Investor predicts further price hikes

Prices have stabilized in Russia for now – for now being the key word here, Fyodor Sidorov, private investor and founder of the School of Practical Investment, explained to Invest Foresight. This happened because stores offered many seasonal groceries in summer; at the same time, retailers and distributors still had enough consumer goods in warehouses. However, parallel imports are gaining momentum and, due to logistics costs, prices will inevitably go up, the expert warns.

In addition, during the fall, people usually buy clothes and shoes for their children; parents shop for school supplies – stationery, uniforms, and backpacks; many also shop for clothes for the new season. That, too, can spur on inflation – the mere fact that people begin to spend more money.

However, low consumer demand continues to be a restraining factor to further price rises, Fyodor Sidorov emphasizes. According to various sources, Russians have not just switched to more thrifty consumption patterns; they have adopted a crisis-time behavior: they save rather than spend (the volume of savings is growing), shop around to get the best deals and choose discounters over traditional retail outlets.
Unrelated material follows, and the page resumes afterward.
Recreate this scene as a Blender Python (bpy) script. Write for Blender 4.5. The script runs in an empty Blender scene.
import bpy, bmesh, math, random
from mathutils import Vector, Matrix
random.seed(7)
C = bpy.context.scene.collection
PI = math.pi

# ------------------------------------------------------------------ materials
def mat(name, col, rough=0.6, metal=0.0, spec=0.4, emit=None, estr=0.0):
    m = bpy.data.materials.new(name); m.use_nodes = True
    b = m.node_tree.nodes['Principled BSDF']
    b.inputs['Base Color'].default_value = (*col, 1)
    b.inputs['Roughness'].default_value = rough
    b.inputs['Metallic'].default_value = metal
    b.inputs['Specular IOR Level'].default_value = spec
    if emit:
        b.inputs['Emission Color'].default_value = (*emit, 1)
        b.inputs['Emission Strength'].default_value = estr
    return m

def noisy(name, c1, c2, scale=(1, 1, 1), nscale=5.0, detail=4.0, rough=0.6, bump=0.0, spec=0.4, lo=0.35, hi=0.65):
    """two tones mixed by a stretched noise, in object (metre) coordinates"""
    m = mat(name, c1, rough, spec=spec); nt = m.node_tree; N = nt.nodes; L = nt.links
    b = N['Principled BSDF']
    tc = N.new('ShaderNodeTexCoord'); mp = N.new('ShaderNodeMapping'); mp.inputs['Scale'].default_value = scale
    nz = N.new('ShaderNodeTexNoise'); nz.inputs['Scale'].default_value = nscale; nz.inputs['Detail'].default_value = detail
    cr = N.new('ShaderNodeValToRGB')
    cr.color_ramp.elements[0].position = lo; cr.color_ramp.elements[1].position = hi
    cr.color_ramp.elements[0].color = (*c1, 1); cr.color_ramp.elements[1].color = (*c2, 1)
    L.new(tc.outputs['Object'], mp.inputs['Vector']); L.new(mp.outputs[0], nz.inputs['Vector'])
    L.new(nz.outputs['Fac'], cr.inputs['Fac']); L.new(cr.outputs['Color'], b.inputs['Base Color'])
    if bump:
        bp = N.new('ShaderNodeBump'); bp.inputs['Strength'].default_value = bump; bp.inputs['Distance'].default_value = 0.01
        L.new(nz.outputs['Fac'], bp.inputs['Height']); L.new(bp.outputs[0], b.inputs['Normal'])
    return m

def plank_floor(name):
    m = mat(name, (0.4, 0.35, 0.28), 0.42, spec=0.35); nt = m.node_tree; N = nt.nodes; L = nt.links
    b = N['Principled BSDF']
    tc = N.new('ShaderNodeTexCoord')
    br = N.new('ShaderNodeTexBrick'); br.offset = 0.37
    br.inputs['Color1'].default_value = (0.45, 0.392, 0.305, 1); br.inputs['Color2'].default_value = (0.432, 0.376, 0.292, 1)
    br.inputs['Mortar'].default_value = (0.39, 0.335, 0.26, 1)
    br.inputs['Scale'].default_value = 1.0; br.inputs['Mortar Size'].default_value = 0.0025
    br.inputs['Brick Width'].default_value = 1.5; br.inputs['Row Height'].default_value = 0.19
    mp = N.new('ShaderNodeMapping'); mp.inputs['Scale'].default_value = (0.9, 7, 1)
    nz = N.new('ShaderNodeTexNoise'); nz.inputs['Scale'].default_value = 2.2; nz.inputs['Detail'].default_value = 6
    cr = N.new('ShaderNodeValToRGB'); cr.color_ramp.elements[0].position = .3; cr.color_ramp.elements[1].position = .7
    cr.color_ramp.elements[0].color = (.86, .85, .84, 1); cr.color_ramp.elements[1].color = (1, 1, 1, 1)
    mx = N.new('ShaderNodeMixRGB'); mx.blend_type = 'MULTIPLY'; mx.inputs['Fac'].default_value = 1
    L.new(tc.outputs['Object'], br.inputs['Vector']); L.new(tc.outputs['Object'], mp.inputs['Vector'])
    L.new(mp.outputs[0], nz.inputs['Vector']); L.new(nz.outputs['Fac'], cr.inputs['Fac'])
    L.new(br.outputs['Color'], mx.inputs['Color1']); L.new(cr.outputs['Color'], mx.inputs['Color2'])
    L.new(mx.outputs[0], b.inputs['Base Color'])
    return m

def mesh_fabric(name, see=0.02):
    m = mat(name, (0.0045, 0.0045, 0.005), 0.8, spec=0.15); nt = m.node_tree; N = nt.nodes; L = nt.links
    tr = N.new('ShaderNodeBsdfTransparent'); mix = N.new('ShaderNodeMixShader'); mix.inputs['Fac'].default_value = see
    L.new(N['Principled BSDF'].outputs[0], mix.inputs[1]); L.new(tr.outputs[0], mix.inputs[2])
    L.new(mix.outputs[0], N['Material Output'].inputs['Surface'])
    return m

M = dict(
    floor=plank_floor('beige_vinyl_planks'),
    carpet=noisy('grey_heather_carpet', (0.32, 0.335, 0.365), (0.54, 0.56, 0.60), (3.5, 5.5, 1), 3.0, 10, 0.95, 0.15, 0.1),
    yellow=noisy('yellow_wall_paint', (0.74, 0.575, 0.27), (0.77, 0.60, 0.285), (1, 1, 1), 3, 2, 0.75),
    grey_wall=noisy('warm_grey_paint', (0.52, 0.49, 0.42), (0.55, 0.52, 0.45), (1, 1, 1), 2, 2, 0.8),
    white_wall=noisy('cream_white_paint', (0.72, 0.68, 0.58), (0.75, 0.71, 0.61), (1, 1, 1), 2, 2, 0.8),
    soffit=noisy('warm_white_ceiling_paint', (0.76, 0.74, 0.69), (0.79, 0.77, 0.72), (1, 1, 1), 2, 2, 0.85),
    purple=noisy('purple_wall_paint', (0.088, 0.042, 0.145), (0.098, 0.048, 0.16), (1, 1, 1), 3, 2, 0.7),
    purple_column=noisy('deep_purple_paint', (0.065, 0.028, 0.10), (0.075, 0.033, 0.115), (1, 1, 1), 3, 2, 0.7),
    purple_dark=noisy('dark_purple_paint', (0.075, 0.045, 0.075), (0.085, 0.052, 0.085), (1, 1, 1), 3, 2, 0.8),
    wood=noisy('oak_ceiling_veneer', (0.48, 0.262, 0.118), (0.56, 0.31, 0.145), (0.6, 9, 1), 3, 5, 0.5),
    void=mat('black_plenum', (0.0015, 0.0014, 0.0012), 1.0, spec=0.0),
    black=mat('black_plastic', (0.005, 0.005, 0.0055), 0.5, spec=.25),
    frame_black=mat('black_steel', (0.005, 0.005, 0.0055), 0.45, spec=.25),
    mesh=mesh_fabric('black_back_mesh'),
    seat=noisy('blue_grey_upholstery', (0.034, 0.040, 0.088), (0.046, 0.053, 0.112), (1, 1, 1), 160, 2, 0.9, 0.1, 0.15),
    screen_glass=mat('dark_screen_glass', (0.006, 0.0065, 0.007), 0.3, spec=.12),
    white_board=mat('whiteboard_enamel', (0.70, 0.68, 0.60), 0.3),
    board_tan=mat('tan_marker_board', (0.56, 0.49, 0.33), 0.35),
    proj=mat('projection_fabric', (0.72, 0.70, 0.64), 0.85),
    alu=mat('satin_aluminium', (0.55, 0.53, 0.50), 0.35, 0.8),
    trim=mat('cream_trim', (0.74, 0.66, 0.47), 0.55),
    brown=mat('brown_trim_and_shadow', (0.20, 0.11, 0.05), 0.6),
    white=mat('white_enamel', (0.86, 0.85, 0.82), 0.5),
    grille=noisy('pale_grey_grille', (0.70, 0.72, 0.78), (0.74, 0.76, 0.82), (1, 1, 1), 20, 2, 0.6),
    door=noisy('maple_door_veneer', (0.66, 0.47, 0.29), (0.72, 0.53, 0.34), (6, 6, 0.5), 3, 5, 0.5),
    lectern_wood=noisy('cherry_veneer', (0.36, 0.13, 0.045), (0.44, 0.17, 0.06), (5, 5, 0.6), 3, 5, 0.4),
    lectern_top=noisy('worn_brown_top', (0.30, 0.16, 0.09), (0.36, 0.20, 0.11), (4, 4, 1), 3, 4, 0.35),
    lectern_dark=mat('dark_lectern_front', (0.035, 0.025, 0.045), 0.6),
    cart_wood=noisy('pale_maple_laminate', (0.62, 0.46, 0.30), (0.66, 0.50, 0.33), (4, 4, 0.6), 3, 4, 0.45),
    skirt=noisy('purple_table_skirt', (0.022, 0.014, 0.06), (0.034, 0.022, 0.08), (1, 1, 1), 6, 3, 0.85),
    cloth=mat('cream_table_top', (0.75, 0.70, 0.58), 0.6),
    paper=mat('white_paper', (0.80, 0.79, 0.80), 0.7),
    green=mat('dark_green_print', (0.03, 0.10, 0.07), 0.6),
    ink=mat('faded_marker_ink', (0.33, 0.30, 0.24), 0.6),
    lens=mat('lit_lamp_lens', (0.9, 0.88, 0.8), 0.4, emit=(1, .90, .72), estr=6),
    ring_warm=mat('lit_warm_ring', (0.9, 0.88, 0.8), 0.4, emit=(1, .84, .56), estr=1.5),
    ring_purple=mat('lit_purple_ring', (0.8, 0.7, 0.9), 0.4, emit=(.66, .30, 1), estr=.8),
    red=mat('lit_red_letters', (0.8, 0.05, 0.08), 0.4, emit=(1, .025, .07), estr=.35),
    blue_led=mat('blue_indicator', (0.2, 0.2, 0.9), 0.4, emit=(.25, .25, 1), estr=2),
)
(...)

“According to various forecasts (from the Central Bank and the Ministry of Economic Development to independent agencies), prices will resume growth in the fall and will grow across the board: from food to computers to household appliances, although for different reasons,”” the investor notes. “The share of imported food items will grow (the Russian season of cheap produce will end and producers’ costs are growing). As for consumer goods, warehouse balances will go down, as new supplies will come at higher prices, and higher volume of parallel imports will imply higher logistics costs.”